The store’s 30 workers were informed in the first week of January about the impending closure, which was announced to customers on a series of small fliers posted at cash registers.

“The employees were quite devastated, but then our corporate office assured everybody that they’re going to try to place them to the best of their ability,” said Peterkins, who has managed the store for seven years. “A lot of people are very disappointed. Most of my customer base enjoy shopping here because it’s a nice big store with a large variety.”

The store is liquidating its inventory, which Peterkins estimates is now only one-tenth its capacity.
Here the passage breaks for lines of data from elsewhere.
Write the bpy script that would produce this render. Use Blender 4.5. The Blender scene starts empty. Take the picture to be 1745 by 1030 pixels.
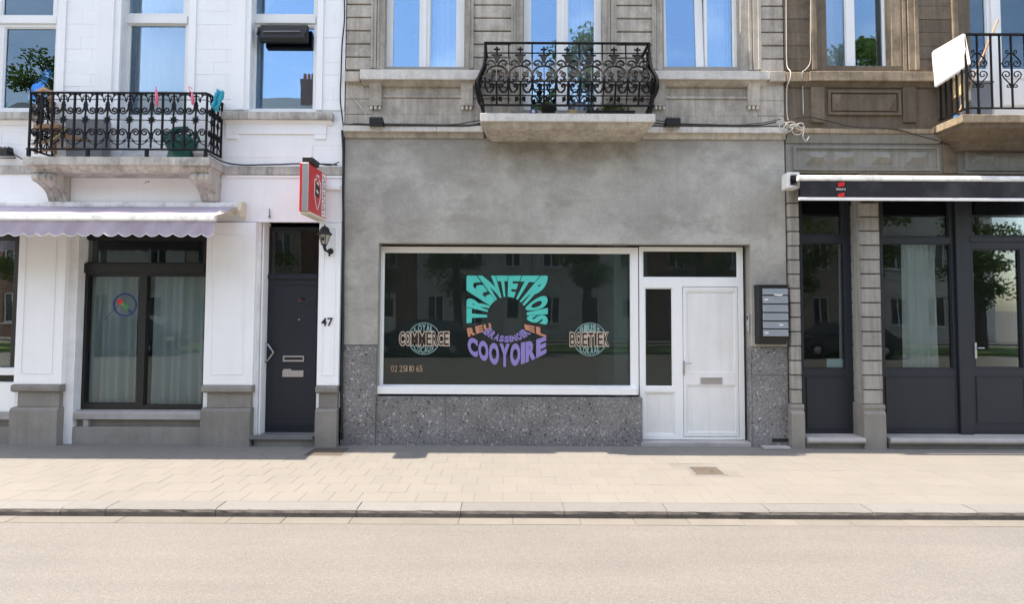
import bpy, bmesh, math, random
from mathutils import Vector, Matrix, noise

random.seed(7)
R = math.radians
PI = math.pi
scene = bpy.context.scene
COL = scene.collection

# ------------------------------------------------------------------ camera
F_PX, CXP, CYP = 984.0, 872.5, 481.0          # focal length and optical axis, in photo pixels (1745 wide)
CAM = Vector((0.0, -8.0, 1.9))
PITCH, ROLL = R(2.5), R(0.25)
fwd = Vector((0, math.cos(PITCH), math.sin(PITCH)))
up0 = Vector((0, -math.sin(PITCH), math.cos(PITCH)))
rt0 = Vector((1, 0, 0))
rt = rt0 * math.cos(ROLL) + up0 * math.sin(ROLL)
up = up0 * math.cos(ROLL) - rt0 * math.sin(ROLL)
cd = bpy.data.cameras.new('camera')
cam = bpy.data.objects.new('camera', cd)
COL.objects.link(cam)
cam.matrix_world = Matrix(((rt.x, up.x, -fwd.x, CAM.x), (rt.y, up.y, -fwd.y, CAM.y),
                           (rt.z, up.z, -fwd.z, CAM.z), (0, 0, 0, 1)))
cd.sensor_width = 36.0
cd.lens = F_PX / 1745.0 * 36.0
cd.shift_y = -(515.0 - CYP) / 1745.0
cd.clip_start = 0.05
cd.clip_end = 2000
scene.camera = cam

# ------------------------------------------------------------------ sky, sun, exposure
SUN = Vector((-0.36, -0.0205, 0.93)).normalized()
SUN_EL = math.asin(SUN.z)
SUN_ROT = math.atan2(SUN.x, SUN.y)
world = bpy.data.worlds.new('World')
scene.world = world
world.use_nodes = True
wn, wl = world.node_tree.nodes, world.node_tree.links
wn.clear()
w_out = wn.new('ShaderNodeOutputWorld')
w_bg = wn.new('ShaderNodeBackground')
w_sky = wn.new('ShaderNodeTexSky')
w_sky.sky_type = 'NISHITA'
w_sky.sun_disc = False
w_sky.sun_elevation = SUN_EL
w_sky.sun_rotation = SUN_ROT
w_sky.air_density = 1.0
w_sky.dust_density = 1.2
w_sky.ozone_density = 1.8
w_tc = wn.new('ShaderNodeTexCoord')
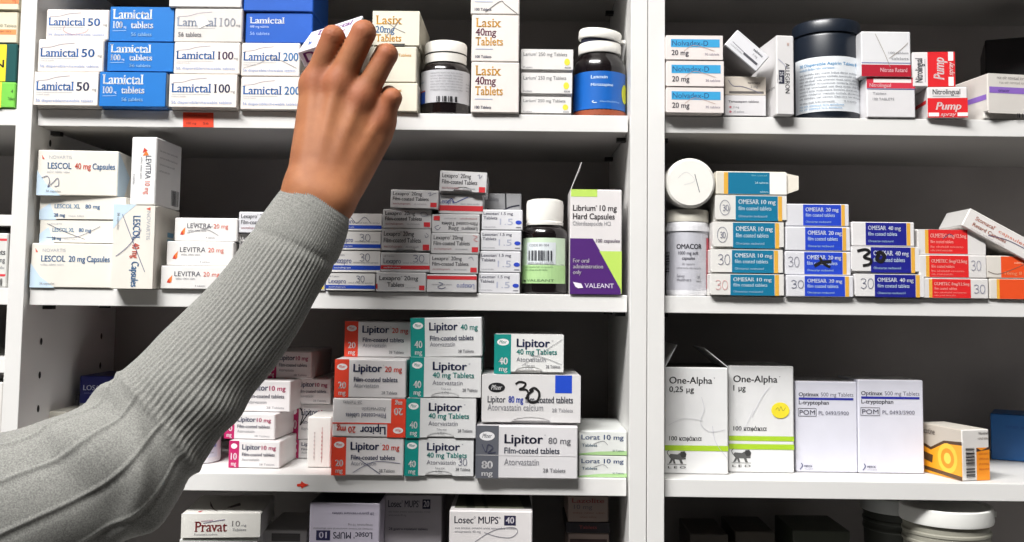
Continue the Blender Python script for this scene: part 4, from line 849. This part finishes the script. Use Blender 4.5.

A few blocks of shelf space sit completely bare, while the remaining merchandise has been carefully pushed to the edge of each shelf — hiding empty space behind thin rows of cans and cartons.

At 22,000 square feet, Foodtown of Woodside is considered one of the largest supermarkets in a neighborhood that is also served by other chains like Key Food and Food Dynasty.

But many shoppers describe the Foodtown as a cut above its competitors, which occupy smaller storefronts and do not have a parking lot like the Foodtown.

“We’ve heard many complaints from people in the neighborhood because this community has a very limited amount of quality places to go shopping, and Foodtown was one of those places,” said Joseph Conley, the chairman of Community Board 2. “It was a good location, it was convenient.”

City Councilman Eric Gioia (D-Woodside) said he is reaching out to the parties involved in an effort to save the store.

“I’m particularly concerned about senior citizens. They should not have to walk long distances, nor should they have to traverse large hills in order to get food,” Gioia said in a phone interview Tuesday. “We have to stand united and hopefully these people will keep the best interests of the neighborhood in mind and not just their own bottom line.”

The church’s reasons for refusing to renegotiate a lease were unclear, although rumors about what might go in the supermarket’s place have been circulating madly through the neighborhood.

Conley said he was told by reliable third-party sources close to the church that the supermarket will be replaced with a mini-shopping center.

But no one has approached the community board with formal plans for the site, which has housed a supermarket for about two decades. The Katz family bought its current lease from A&P, the previous tenant, in 1996.

The Katzes will continue to operate Foodtown of Sunnyside at 41-25 Greenpoint Ave., where customers can continue to rack up rewards through the popular S&H Green Stamp program.